Formidabili quegli anni in cui Capurso divenne una sorta di laboratorio politico con Psi e Pci che diedero vita al “Fronte” in salsa capursese. Un governo locale di sinistra che relegò la Democrazia Cristiana all’opposizione per lunghi anni. Una Dc che seppe aspettare, seppe rinnovare (quasi) tutti i ranghi per tornare ad essere la Balena Bianca.
Ma l’ago della bilancia restò il Partito Socialista. Un po’ come avveniva a Roma, laddove i vari Craxi, De Michelis, Martelli seppero capitalizzare esiti elettorali non certo trionfali.

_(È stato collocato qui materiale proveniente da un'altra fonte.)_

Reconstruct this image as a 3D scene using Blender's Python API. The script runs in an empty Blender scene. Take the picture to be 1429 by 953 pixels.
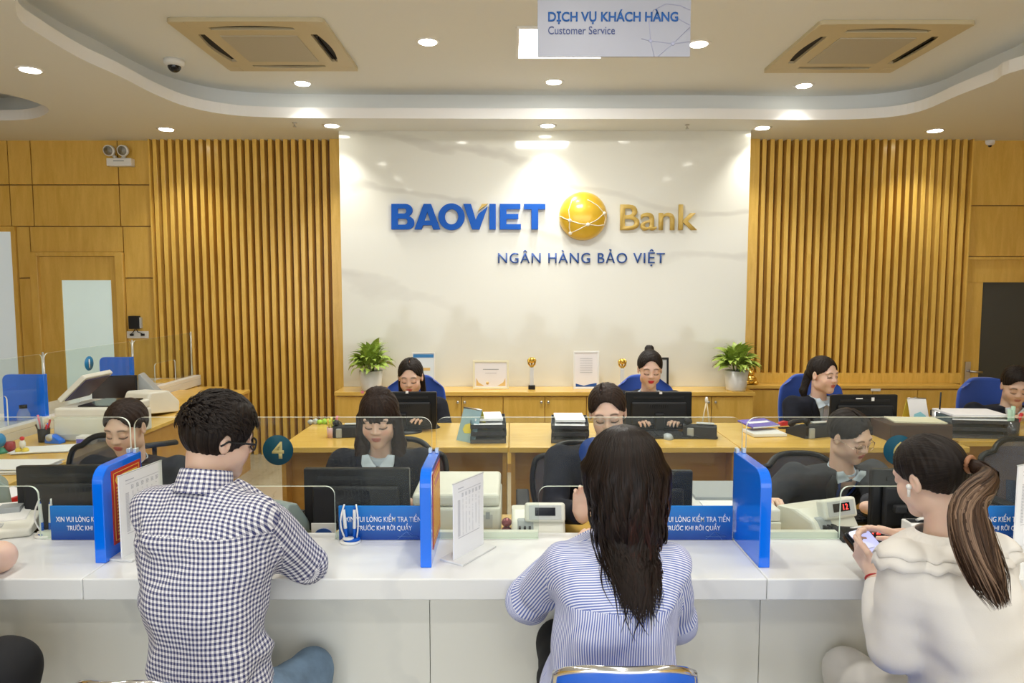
import bpy, bmesh, math, random
import numpy as np
from mathutils import Vector, Matrix, Euler
from mathutils.geometry import tessellate_polygon
random.seed(7); RNG = np.random.default_rng(7)
SC = bpy.context.scene
COL = SC.collection
PI = math.pi
# ---------------------------------------------------------------- camera
F, CX, CY, CH, TH = 953.0, 714.5, 476.5, 1.62, math.radians(4.5)
cd = bpy.data.cameras.new('camera'); cam = bpy.data.objects.new('camera', cd); COL.objects.link(cam)
cd.sensor_width = 36.0; cd.lens = 36.0*F/1429.0; cd.clip_start = 0.05; cd.clip_end = 60
cam.location = (0, 0, CH); cam.rotation_euler = (PI/2-TH, 0, 0)
SC.camera = cam
# ---------------------------------------------------------------- world: daylight through the open glass front behind the camera
W = bpy.data.worlds.new('world'); SC.world = W; W.use_nodes = True
bgn = W.node_tree.nodes['Background']; bgn.inputs[0].default_value = (0.93, 0.97, 1.0, 1); bgn.inputs[1].default_value = 1.7
SC.view_settings.view_transform = 'Standard'; SC.view_settings.look = 'None'
SC.view_settings.gamma = 1.0; SC.view_settings.use_curve_mapping = False
SC.view_settings.exposure = 0.56
SC.cycles.use_denoising = True
SC.cycles.max_bounces = 7; SC.cycles.diffuse_bounces = 4; SC.cycles.glossy_bounces = 3
SC.cycles.transmission_bounces = 4; SC.cycles.transparent_max_bounces = 24
SC.cycles.caustics_reflective = False; SC.cycles.caustics_refractive = False
SC.cycles.sample_clamp_indirect = 4.0
SPOT_W, PANEL_W = 24.0, 16.0          # lamp strengths (downlight spots, LED panels)

# ---------------------------------------------------------------- pixel -> world helpers (photo frame 1429x953)
def ray(px, py):
    u = (px-CX)/F; v = (py-CY)/F
    return Vector((u, math.cos(TH)-v*math.sin(TH), -math.sin(TH)-v*math.cos(TH)))
def at(px, py, Y):
    d = ray(px, py); return Vector((0, 0, CH)) + d*(Y/d.y)
def atz(px, py, Z):
    d = ray(px, py); return Vector((0, 0, CH)) + d*((Z-CH)/d.z)

# ---------------------------------------------------------------- materials
MATS = {}
def nd(nt, t, **kw):
    n = nt.nodes.new(t)
    for k, v in kw.items(): setattr(n, k, v)
    return n
def mat(name, col=(0.8, 0.8, 0.8), rough=0.5, metal=0.0, spec=0.5, var=0.0, scale=8.0, bump=0.0, bscale=60.0,
        emit=None, estr=0.0, coat=0.0, stretch=(1, 1, 1), sheen=0.0, sss=0.0, attr=False, coords='Object', alpha=1.0):
    if name in MATS: return MATS[name]
    m = bpy.data.materials.new(name); m.use_nodes = True; nt = m.node_tree
    b = nt.nodes['Principled BSDF']
    b.inputs['Base Color'].default_value = (*col, 1); b.inputs['Roughness'].default_value = rough
    b.inputs['Metallic'].default_value = metal; b.inputs['Specular IOR Level'].default_value = spec
    b.inputs['Coat Weight'].default_value = coat; b.inputs['Coat Roughness'].default_value = 0.08
    b.inputs['Sheen Weight'].default_value = sheen
    b.inputs['Alpha'].default_value = alpha
    if sss: b.inputs['Subsurface Weight'].default_value = sss; b.inputs['Subsurface Radius'].default_value = (0.02, 0.008, 0.004); b.inputs['Subsurface Scale'].default_value = 0.5
    tc = nd(nt, 'ShaderNodeTexCoord'); mp = nd(nt, 'ShaderNodeMapping'); mp.inputs['Scale'].default_value = stretch
    nt.links.new(tc.outputs[coords], mp.inputs[0])
    src = None
    if attr:
        a = nd(nt, 'ShaderNodeAttribute', attribute_name='Col'); src = a.outputs['Color']; nt.links.new(src, b.inputs['Base Color'])
    if var or bump:
        n1 = nd(nt, 'ShaderNodeTexNoise'); n1.inputs['Scale'].default_value = scale; n1.inputs['Detail'].default_value = 4
        nt.links.new(mp.outputs[0], n1.inputs['Vector'])
    if var:
        mr = nd(nt, 'ShaderNodeMapRange'); mr.inputs[1].default_value = 0.3; mr.inputs[2].default_value = 0.7
        mr.inputs[3].default_value = 1-var; mr.inputs[4].default_value = 1+var*0.6
        nt.links.new(n1.outputs[0], mr.inputs[0])
        mx = nd(nt, 'ShaderNodeVectorMath', operation='SCALE')
        if src is None: mx.inputs[0].default_value = col
        else: nt.links.new(src, mx.inputs[0])
        nt.links.new(mr.outputs[0], mx.inputs['Scale']); nt.links.new(mx.outputs[0], b.inputs['Base Color'])
    if bump:
        n2 = nd(nt, 'ShaderNodeTexNoise'); n2.inputs['Scale'].default_value = bscale; n2.inputs['Detail'].default_value = 3
        nt.links.new(mp.outputs[0], n2.inputs['Vector'])
        bp = nd(nt, 'ShaderNodeBump'); bp.inputs['Strength'].default_value = bump; bp.inputs['Distance'].default_value = 0.004
        nt.links.new(n2.outputs[0], bp.inputs['Height']); nt.links.new(bp.outputs[0], b.inputs['Normal'])
    if emit: b.inputs['Emission Color'].default_value = (*emit, 1); b.inputs['Emission Strength'].default_value = estr
    MATS[name] = m; return m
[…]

Dalla seconda metà degli anni Sessanta e per poco meno di vent’anni, il grande protagonista della grande stagione del Psi a Capurso fu Antonio Rotunno. Che fu sindaco per due legislature, eletto (dal Consiglio comunale, come accadeva prima della elezione diretta del primo cittadino) nel 1967 e nel 1971. Rotunno, poi, riuscì a dare luminosità anche al suo tramonto (della sua carriera politica e della sua vita terrena) fino al 1982, tornando ad indossare la fascia tricolore a cavallo della tornata elettorale dell’83.
Di Rotunno, del suo tempo e della sua famiglia s’è parlato in biblioteca D’Addosio nel corso di una serata fortemente voluta dai figli del commerciante che dominò la vita politica locale tanto a lungo, con un’idea accolta con entusiasmo dal Comune di Capurso e, in particolare, dal vice-sindaco Claudia Nitti.
Sono intervenuti i figli di don Antonio Rotunno, Franco, Maria e Cristina, Simonetta Lorusso, vedova di Titino Lenoci, grande amico di Rotunno, il sindaco di Capurso Michele Laricchia, la stessa Nitti, che ha aperto l’affollatissimo incontro e Umberto Rizzo che ha tratteggiato il contesto storico-politico.
Gli interventi sono stati inframmezzati dalle note al violino di Pasqua Morena Di Fronzo, che ha eseguito brani di Lennon, Corelli, Schubert e Piovani.
Quello su Rotunno vuol essere, in realtà, il primo confronto sul tema “Capurso ricorda”: momenti vissuti sul fino della memoria, illustrando personaggi e personalità, fatti e misfatti di una comunità
Certo, nel caso, il rischio dell’apologia è costantemente dietro l’angolo. E qualche panegirico, a dire il vero, è sbucato qua e là. Inevitabile, tuttavia. Perdonabile, certamente.
La storia parte da lontano, dall’uccisione del padre con la mamma incinta del bimbo che avrebbe preso il nome del padre, scomparso giovanissimo. Poi gli anni di Milano, le buone frequentazioni, il matrimonio, i figli. E poi il negozio a Bari, in via Davanzati, in pieno centro murattiano. Le cose vanno bene. Il rapporto con Titino Lenoci, maggiorente del socialismo barese, lo introduce alla politica. E sarà una ascesa continua fino alle due consiliature da sindaco e al ritorno in auge tra l’82 e l’84, dopo la batosta infertagli dai “giovani turchi” guidati da Angelo Boezio che vincerà le elezioni del 1978, quelle che inaugureranno la “politica cittadina contemporanea”.
Franco e Maria Rotunno hanno ricordato soprattutto il marito, il padre, l’uomo onesto, l’intraprendente commerciante, il politico locale con poca cultura ma enorme umanità. Forse il primo sindaco ad “aprire” le porte del Palazzo di Città, per un continuo confronto con la gente di un paese ancora molto piccolo, senza l’assalto dei baresi e la crescita demografica dovuta al prezzo concorrenziale del mattone.
Nel corso del suo sindacato viene varato quel Programma di Fabbricazione attorno al quale s’era sgretolato il potere democristiano. E viene costruita la scuola media intitolata a Gennaro Venisti. In qualche modo, soprattutto grazie all’opera di Ninuccio Pagone, a lungo suo braccio destro, soprattutto nella prima metà degli anni Ottanta, furono gettati i semi della pubblica amministrazione volano delle iniziative sportive, culturali, folkloriche, staccate dalle classiche e un po’ stucchevoli feste patronali.